If they knew the kinds of trivial things with which I’ve burdened myself, it would never compute.
During our time at the second orphanage, the kids prepared a song for us that cites a parable Jesus told at the end of the Gospel of Matthew. He says, in part, “What you have done for the least of my brothers you have done for me.” It was a profound and crushing moment, when I realized that, no matter how much I wanted to believe those Sudanese orphans and widows were the least of us all, it was the Americans who were “the least.” Let me explain.
Since I arrived in Sudan, I’ve struggled with the notion of suffering; why God allows it, what purpose it serves. There was even a pub in the center of the city where we stayed, Yei, named “Sufferers’ Tavern.” These are people who know how hard they have it.
Jesus promises in the Sermon on the Mount that those who mourn will be comforted, the hungry will be filled, the pure will see God. Grief in Zambia and Sudan is overwhelming, but I cling to God’s promise that those who mourn will find comfort. I often shortchange the incredible power of God’s Word, which resonates with the destitute in Sudan just as it does in American or Zambia or anywhere else. I trust that God is molding something good and holy out of a world that includes suffering on a massive scale in Africa. In fact, the book of Hebrews says Jesus learned how to help those who suffered because of how he suffered. Hebrews also tells us Christ was made perfect through suffering. The book of James insists we count it all joy when we encounter trials, because it produces perseverance and mature faith.
For all the agony the Sudanese endure, many of them are rich in faith because of their suffering. While I do not envy the tragic and heartbreaking lives many of them have led, I do envy the fullness of their faith as a result of their suffering. That’s the kind of wealth that matters.
During our two-day layover in Uganda at the end of our trip, we visited a huge, beautiful mosque. It was built by Muammar al-Gaddafi, Libya's leader. Yours truly donned a hijab, wrap-around skirt and bare feet as we toured. God gave me the opportunity to learn a lot about Islam and the Qur’an on this trip, and even to share the Gospel with a few Muslims. It was a powerful time of God, which led me to buy and study the Qur’an in Dallas.

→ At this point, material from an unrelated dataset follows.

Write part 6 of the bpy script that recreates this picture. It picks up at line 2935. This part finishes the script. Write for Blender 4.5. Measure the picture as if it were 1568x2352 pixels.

Some of the people who love me most in this world have told me, in no uncertain terms, that they believe I’m a religious fundamentalist who’s been indoctrinated by the Bible Belt. They say this no matter of how many times I tell them I was converted from atheism during my junior year of college Upstate New York. I loved Jesus – and Country music – long before I moved to Texas. (They’re both in Upstate New York, in case you’ve never been.) The Gospel has become the lens through which I see the world – sometimes at the expense of important relationships and the way I’m viewed socially. I’m OK with that. We all have the same need for forgiveness. We all will have a day of reckoning. We all have the same God-shaped void that will never be filled by anything else, no matter how hard we try.
Every believer in Christ -- or potential believer -- has been offered eternal life and infinite joy. For some, that joy on Earth is counterintuitively found in the absence of showers, proper nutrition and decent nights’ sleep. Christians endure some hardships because we know this life is transient, and eternal life is just that – eternal. Christ came so that we could have life, and life more abundantly. He came so we would pursue God and not our temporal selves by helping the poor, the needy and the hurting in every nation on Earth. Praise God that he doesn’t need us to do his work, but that all believers, from Sudan to Zambia to America and beyond, are more than conquerors through him who loves us.